>> START
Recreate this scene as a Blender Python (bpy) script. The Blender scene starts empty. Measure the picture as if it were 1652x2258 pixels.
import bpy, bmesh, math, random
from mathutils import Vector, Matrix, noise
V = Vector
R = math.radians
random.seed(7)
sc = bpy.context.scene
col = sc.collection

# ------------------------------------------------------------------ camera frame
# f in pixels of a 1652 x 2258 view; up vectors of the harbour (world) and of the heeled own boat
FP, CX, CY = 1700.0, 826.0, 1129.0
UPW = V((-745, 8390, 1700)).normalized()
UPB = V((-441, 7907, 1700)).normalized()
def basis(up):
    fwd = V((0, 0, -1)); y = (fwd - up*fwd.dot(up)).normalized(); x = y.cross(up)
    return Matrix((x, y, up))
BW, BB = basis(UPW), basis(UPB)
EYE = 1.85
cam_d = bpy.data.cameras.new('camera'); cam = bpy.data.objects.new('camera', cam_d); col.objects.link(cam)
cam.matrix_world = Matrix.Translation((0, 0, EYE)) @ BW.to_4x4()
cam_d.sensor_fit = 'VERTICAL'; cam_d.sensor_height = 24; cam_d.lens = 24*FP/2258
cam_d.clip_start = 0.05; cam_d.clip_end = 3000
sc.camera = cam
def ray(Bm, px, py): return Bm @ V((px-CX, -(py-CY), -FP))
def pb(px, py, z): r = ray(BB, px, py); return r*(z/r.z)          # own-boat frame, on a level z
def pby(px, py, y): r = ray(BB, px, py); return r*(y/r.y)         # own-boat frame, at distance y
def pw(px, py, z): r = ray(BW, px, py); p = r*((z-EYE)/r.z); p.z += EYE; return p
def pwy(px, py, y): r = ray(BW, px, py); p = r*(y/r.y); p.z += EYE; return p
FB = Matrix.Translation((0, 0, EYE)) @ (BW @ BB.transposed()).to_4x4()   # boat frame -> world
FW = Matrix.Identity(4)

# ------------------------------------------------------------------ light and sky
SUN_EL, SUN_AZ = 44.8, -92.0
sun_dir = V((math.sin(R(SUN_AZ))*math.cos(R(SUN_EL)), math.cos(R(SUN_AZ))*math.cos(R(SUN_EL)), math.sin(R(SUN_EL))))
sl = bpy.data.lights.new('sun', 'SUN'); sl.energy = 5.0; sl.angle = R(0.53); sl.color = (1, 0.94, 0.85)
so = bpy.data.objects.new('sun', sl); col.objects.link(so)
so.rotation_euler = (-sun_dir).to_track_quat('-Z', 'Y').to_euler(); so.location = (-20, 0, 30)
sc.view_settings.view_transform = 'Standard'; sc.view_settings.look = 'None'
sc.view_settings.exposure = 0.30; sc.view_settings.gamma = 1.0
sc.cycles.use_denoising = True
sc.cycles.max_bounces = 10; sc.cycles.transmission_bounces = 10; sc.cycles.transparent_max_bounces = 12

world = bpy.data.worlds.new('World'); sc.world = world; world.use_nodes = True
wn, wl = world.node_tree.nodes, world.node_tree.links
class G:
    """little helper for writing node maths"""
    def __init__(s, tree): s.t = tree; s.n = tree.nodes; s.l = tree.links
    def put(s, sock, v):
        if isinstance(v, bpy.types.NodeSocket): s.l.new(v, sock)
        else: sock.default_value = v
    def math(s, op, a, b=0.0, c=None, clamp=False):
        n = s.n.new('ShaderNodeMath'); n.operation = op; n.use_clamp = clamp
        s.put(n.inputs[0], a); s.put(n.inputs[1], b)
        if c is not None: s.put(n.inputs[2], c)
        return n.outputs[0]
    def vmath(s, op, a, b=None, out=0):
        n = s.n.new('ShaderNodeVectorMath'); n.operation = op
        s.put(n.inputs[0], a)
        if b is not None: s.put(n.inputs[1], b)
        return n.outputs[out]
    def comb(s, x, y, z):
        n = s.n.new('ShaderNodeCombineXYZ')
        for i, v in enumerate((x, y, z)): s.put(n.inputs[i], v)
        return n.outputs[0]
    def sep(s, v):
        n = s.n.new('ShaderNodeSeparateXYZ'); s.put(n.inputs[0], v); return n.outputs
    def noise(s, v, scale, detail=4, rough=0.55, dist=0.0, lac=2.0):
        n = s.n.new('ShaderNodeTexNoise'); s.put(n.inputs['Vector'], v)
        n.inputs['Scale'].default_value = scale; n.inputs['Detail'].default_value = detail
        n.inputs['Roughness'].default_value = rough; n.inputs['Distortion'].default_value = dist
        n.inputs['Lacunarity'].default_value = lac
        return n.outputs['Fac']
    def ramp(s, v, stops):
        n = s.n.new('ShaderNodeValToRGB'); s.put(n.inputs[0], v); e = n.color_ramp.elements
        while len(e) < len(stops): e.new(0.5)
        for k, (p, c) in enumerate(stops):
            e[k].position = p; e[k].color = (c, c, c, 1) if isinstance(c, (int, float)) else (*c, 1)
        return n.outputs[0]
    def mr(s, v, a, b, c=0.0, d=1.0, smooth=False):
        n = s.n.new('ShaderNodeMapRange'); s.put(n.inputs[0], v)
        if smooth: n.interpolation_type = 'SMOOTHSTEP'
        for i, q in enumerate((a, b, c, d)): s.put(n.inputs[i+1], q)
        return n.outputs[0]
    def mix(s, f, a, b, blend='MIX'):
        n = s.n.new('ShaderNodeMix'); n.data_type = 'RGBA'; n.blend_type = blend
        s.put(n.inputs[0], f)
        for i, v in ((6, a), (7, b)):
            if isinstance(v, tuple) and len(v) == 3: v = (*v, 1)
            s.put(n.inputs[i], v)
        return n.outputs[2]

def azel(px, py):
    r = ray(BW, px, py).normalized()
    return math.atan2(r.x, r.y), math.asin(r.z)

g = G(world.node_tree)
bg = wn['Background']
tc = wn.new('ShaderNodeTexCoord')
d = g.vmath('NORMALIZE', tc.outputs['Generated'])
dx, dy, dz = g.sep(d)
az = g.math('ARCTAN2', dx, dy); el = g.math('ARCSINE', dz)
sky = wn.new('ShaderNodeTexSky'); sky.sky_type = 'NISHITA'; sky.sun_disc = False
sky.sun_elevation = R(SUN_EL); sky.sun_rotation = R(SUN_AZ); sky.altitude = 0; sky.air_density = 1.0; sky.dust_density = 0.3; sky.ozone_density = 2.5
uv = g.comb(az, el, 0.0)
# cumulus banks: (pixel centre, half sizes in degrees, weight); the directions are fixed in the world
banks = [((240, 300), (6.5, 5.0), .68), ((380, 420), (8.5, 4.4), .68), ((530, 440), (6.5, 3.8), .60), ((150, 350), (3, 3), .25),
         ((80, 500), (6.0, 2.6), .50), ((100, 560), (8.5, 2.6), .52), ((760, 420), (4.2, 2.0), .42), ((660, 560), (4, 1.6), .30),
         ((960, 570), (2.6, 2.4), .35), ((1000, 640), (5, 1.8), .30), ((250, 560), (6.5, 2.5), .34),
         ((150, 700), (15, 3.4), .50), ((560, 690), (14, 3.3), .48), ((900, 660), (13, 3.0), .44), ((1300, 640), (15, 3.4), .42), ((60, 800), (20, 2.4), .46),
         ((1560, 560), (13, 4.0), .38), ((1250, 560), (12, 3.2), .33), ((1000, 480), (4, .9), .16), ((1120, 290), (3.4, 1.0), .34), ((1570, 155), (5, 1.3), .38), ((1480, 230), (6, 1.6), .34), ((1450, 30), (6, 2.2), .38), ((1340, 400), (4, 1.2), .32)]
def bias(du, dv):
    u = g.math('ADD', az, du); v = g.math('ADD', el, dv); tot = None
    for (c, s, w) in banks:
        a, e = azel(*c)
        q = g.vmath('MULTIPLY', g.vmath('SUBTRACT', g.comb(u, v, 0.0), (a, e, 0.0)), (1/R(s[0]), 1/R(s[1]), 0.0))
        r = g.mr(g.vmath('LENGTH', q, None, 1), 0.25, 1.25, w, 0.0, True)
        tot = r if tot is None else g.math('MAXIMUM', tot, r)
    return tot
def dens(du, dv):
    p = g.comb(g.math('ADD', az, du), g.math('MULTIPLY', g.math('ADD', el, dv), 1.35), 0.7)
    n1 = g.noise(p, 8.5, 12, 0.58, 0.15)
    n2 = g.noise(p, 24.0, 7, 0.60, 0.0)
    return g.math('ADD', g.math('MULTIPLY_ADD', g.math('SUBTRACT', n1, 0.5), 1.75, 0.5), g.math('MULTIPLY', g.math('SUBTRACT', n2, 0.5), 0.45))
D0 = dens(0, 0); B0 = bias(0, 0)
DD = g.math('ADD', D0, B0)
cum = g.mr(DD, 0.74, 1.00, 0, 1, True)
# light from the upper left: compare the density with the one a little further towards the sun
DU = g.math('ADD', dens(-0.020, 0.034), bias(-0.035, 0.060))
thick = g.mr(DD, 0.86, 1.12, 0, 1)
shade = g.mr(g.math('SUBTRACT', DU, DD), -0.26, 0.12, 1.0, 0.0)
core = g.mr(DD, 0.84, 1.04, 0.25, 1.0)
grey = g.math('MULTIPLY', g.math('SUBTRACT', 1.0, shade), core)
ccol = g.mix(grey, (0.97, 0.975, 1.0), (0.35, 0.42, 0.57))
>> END
Starting at the first line of the data above, please restate word for word every line up to and including the one that holds "col = sc.collection", and add nothing else.

Recreate this scene as a Blender Python (bpy) script. The Blender scene starts empty. Measure the picture as if it were 1652x2258 pixels.
import bpy, bmesh, math, random
from mathutils import Vector, Matrix, noise
V = Vector
R = math.radians
random.seed(7)
sc = bpy.context.scene
col = sc.collection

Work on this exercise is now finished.